Vers le début du film Takakura, ancien policier devenu professeur de criminologie, raconte à ses étudiants un fait divers ayant eu lieu aux Etats-Unis : un homme a kidnappé quatre prostituées, les a menottées, embarquées de force dans son avion privé puis relâchées en pleine forêt pour leur tirer dessus comme sur du gibier. Takakura conclut en souriant : « Aux Etats-Unis, tout est toujours plus spectaculaire. »

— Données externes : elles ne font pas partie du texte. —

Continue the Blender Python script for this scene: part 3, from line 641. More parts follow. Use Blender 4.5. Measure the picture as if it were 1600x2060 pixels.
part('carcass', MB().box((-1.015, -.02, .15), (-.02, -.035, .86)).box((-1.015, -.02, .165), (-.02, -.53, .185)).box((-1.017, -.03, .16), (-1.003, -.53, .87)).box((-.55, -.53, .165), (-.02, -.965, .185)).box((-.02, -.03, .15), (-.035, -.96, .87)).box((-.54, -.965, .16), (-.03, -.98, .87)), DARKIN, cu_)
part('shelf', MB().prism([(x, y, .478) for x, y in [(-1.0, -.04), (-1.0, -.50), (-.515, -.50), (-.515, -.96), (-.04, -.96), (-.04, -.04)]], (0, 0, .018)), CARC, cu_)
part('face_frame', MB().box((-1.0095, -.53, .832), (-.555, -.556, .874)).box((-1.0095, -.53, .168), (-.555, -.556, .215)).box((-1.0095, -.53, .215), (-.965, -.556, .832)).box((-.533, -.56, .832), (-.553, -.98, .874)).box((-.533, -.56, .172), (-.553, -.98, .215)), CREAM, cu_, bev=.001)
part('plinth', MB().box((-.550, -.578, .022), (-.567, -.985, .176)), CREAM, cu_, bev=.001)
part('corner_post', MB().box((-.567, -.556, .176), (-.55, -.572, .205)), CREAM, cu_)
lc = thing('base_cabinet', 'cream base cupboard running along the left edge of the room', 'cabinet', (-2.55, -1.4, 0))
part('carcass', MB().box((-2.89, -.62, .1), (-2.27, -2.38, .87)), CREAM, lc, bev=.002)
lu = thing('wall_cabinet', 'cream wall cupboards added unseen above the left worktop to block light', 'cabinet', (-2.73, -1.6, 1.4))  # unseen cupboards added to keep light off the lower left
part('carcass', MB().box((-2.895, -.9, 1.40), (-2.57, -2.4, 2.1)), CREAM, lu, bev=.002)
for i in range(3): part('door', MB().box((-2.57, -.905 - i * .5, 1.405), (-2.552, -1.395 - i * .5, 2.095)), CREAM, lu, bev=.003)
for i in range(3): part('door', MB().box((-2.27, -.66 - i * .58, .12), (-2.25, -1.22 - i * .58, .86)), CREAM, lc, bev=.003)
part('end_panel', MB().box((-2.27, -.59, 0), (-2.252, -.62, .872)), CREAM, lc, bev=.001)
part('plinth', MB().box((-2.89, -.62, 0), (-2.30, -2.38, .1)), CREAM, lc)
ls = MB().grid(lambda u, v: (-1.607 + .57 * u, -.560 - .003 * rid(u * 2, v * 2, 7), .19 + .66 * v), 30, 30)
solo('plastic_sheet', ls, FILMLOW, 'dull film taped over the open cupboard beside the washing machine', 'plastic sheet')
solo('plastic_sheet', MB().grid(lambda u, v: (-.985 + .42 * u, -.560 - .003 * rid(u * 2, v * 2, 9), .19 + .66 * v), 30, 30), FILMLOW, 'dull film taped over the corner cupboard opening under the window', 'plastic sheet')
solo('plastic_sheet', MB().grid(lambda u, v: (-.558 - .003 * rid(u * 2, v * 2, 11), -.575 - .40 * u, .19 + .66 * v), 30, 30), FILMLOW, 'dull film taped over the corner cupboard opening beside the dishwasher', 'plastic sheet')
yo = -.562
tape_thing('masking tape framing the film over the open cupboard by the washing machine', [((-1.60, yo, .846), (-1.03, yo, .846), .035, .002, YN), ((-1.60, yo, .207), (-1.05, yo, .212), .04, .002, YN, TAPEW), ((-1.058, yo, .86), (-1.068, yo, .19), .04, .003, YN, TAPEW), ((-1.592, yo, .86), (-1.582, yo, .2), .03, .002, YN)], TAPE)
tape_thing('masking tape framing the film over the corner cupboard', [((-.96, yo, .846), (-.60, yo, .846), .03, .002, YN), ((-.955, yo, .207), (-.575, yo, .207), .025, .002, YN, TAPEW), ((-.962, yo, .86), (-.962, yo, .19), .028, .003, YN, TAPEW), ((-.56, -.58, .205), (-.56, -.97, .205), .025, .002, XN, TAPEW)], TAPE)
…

On peut voir là un commentaire de Kiyoshi Kurosawa sur la façon dont son cinéma se démarque des thrillers et films fantastiques hollywoodiens par un refus du spectaculaire au profit de la suggestion, et par une nette préférence pour la terreur mentale plutôt que pour l'horreur physique. Et c’est ce qui fait tout l’intérêt de Creepy : Kurosawa, sans faire vraiment intervenir d’ élément surnaturel, réussi à créer un climat constant de fantastique.
Comme toujours aussi, le réalisateur introduit une dimension sociale. Dans une interview aux Cahiers du cinéma, il déclarait qu’il avait voulu « extraire de l’urbanisme japonais une terreur atone et oppressante, une asphyxie dont l’idée des corps mis sous vide est la métamorphose. » Il ajoutait : « Si Nishino peut parasiter les foyers et composer des familles factices c’est parce que des automates habitent déjà ces maisons. »
Kurosawa a l’une des caractéristiques majeures des grands cinéastes : un style, que l’on reconnait dès les premières minutes si l’on a déjà vu certains de ses films. Creepy est un excellent polar anxiogène, magnifiquement filmé avec un sens du cadrage et de l’éclairage qui est impressionnant.
Pour finir on se rappellera qu’Hitchcock disait que plus réussi est le méchant, plus réussi sera le film. Creepy nous donne ainsi à voir l’un des meilleurs et des plus singuliers portraits de psychopathe de l’histoire du cinéma. Sur ce point, il faut donc aussi louer l’interprétation exceptionnelle de Teruyuki Kagawa, extraordinairement inquiétant en balourd maladroit et un peu demeuré, et cependant terrifiant psychopathe.